● Written exercise
Your task is to restate the data word for word.

======== Source data ========

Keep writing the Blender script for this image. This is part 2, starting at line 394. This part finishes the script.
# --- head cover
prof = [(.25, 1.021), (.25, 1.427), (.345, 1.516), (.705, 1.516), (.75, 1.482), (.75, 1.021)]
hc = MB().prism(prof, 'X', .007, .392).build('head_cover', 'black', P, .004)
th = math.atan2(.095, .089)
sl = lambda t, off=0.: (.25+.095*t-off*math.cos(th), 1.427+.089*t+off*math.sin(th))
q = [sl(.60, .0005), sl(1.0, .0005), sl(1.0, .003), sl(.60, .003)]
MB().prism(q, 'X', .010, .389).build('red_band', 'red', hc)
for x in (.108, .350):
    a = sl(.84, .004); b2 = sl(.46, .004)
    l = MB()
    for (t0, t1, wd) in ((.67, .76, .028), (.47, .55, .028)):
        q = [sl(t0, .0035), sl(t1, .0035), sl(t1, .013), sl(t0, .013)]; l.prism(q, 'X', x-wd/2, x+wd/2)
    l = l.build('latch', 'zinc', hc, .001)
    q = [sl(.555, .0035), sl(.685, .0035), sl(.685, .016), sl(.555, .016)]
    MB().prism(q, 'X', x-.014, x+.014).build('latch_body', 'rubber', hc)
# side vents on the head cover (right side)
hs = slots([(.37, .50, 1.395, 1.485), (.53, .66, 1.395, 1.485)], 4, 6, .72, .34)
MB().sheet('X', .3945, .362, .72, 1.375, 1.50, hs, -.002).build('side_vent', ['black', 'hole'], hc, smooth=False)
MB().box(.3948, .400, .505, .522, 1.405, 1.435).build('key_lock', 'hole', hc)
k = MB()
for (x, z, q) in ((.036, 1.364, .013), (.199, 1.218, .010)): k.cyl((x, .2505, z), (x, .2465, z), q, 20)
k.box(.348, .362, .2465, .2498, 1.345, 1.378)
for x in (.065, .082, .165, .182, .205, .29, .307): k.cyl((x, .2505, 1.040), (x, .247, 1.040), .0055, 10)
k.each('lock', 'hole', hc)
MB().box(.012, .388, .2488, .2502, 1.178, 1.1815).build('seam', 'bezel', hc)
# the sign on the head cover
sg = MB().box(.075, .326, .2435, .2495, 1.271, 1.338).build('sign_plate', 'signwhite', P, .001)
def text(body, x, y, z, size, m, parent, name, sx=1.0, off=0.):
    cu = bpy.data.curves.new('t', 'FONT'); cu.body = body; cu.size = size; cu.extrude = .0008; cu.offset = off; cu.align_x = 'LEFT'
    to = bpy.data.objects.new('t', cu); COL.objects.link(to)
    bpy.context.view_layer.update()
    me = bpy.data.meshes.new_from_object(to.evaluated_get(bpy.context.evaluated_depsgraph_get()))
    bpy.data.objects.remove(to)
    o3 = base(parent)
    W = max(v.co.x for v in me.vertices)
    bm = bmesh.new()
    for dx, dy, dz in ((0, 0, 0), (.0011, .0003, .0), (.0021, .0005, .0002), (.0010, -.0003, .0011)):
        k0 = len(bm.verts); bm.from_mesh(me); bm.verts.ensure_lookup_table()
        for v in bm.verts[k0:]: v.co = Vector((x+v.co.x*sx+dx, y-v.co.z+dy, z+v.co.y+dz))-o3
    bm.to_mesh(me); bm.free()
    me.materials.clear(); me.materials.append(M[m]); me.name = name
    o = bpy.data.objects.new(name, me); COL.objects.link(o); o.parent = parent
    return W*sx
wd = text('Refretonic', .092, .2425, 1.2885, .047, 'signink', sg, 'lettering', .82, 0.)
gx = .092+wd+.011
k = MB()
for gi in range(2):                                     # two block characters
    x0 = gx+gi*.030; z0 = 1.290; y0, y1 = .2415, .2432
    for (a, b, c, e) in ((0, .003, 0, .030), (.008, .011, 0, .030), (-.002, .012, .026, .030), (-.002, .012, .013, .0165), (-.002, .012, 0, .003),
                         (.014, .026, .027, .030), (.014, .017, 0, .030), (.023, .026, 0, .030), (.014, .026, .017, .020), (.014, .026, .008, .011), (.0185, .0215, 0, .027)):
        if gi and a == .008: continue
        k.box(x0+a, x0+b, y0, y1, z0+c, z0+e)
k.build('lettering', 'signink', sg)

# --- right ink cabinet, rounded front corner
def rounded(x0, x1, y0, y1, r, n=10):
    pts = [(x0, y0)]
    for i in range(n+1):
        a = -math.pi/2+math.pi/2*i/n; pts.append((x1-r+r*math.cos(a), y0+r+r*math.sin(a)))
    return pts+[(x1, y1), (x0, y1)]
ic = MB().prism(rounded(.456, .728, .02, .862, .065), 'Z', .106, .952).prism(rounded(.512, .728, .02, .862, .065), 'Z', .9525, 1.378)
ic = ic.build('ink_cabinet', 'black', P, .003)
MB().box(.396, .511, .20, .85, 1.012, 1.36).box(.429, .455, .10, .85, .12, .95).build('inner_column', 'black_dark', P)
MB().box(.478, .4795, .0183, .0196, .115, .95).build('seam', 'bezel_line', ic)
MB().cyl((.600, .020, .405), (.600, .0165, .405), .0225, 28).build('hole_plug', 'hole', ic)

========

● Output of the task
Keep writing the Blender script for this image. This is part 2, starting at line 394. This part finishes the script.
# --- head cover
prof = [(.25, 1.021), (.25, 1.427), (.345, 1.516), (.705, 1.516), (.75, 1.482), (.75, 1.021)]
hc = MB().prism(prof, 'X', .007, .392).build('head_cover', 'black', P, .004)
th = math.atan2(.095, .089)
sl = lambda t, off=0.: (.25+.095*t-off*math.cos(th), 1.427+.089*t+off*math.sin(th))
q = [sl(.60, .0005), sl(1.0, .0005), sl(1.0, .003), sl(.60, .003)]
MB().prism(q, 'X', .010, .389).build('red_band', 'red', hc)
for x in (.108, .350):
    a = sl(.84, .004); b2 = sl(.46, .004)
    l = MB()
    for (t0, t1, wd) in ((.67, .76, .028), (.47, .55, .028)):
        q = [sl(t0, .0035), sl(t1, .0035), sl(t1, .013), sl(t0, .013)]; l.prism(q, 'X', x-wd/2, x+wd/2)
    l = l.build('latch', 'zinc', hc, .001)
    q = [sl(.555, .0035), sl(.685, .0035), sl(.685, .016), sl(.555, .016)]
    MB().prism(q, 'X', x-.014, x+.014).build('latch_body', 'rubber', hc)
# side vents on the head cover (right side)
hs = slots([(.37, .50, 1.395, 1.485), (.53, .66, 1.395, 1.485)], 4, 6, .72, .34)
MB().sheet('X', .3945, .362, .72, 1.375, 1.50, hs, -.002).build('side_vent', ['black', 'hole'], hc, smooth=False)
MB().box(.3948, .400, .505, .522, 1.405, 1.435).build('key_lock', 'hole', hc)
k = MB()
for (x, z, q) in ((.036, 1.364, .013), (.199, 1.218, .010)): k.cyl((x, .2505, z), (x, .2465, z), q, 20)
k.box(.348, .362, .2465, .2498, 1.345, 1.378)
for x in (.065, .082, .165, .182, .205, .29, .307): k.cyl((x, .2505, 1.040), (x, .247, 1.040), .0055, 10)
k.each('lock', 'hole', hc)
MB().box(.012, .388, .2488, .2502, 1.178, 1.1815).build('seam', 'bezel', hc)
# the sign on the head cover
sg = MB().box(.075, .326, .2435, .2495, 1.271, 1.338).build('sign_plate', 'signwhite', P, .001)
def text(body, x, y, z, size, m, parent, name, sx=1.0, off=0.):
    cu = bpy.data.curves.new('t', 'FONT'); cu.body = body; cu.size = size; cu.extrude = .0008; cu.offset = off; cu.align_x = 'LEFT'
    to = bpy.data.objects.new('t', cu); COL.objects.link(to)
    bpy.context.view_layer.update()
    me = bpy.data.meshes.new_from_object(to.evaluated_get(bpy.context.evaluated_depsgraph_get()))
    bpy.data.objects.remove(to)
    o3 = base(parent)
    W = max(v.co.x for v in me.vertices)
    bm = bmesh.new()
    for dx, dy, dz in ((0, 0, 0), (.0011, .0003, .0), (.0021, .0005, .0002), (.0010, -.0003, .0011)):
        k0 = len(bm.verts); bm.from_mesh(me); bm.verts.ensure_lookup_table()
        for v in bm.verts[k0:]: v.co = Vector((x+v.co.x*sx+dx, y-v.co.z+dy, z+v.co.y+dz))-o3
    bm.to_mesh(me); bm.free()
    me.materials.clear(); me.materials.append(M[m]); me.name = name
    o = bpy.data.objects.new(name, me); COL.objects.link(o); o.parent = parent
    return W*sx
wd = text('Refretonic', .092, .2425, 1.2885, .047, 'signink', sg, 'lettering', .82, 0.)
gx = .092+wd+.011
k = MB()
for gi in range(2):                                     # two block characters
    x0 = gx+gi*.030; z0 = 1.290; y0, y1 = .2415, .2432
    for (a, b, c, e) in ((0, .003, 0, .030), (.008, .011, 0, .030), (-.002, .012, .026, .030), (-.002, .012, .013, .0165), (-.002, .012, 0, .003),
                         (.014, .026, .027, .030), (.014, .017, 0, .030), (.023, .026, 0, .030), (.014, .026, .017, .020), (.014, .026, .008, .011), (.0185, .0215, 0, .027)):
        if gi and a == .008: continue
        k.box(x0+a, x0+b, y0, y1, z0+c, z0+e)
k.build('lettering', 'signink', sg)

# --- right ink cabinet, rounded front corner
def rounded(x0, x1, y0, y1, r, n=10):
    pts = [(x0, y0)]
    for i in range(n+1):
        a = -math.pi/2+math.pi/2*i/n; pts.append((x1-r+r*math.cos(a), y0+r+r*math.sin(a)))
    return pts+[(x1, y1), (x0, y1)]
ic = MB().prism(rounded(.456, .728, .02, .862, .065), 'Z', .106, .952).prism(rounded(.512, .728, .02, .862, .065), 'Z', .9525, 1.378)
ic = ic.build('ink_cabinet', 'black', P, .003)
MB().box(.396, .511, .20, .85, 1.012, 1.36).box(.429, .455, .10, .85, .12, .95).build('inner_column', 'black_dark', P)
MB().box(.478, .4795, .0183, .0196, .115, .95).build('seam', 'bezel_line', ic)
MB().cyl((.600, .020, .405), (.600, .0165, .405), .0225, 28).build('hole_plug', 'hole', ic)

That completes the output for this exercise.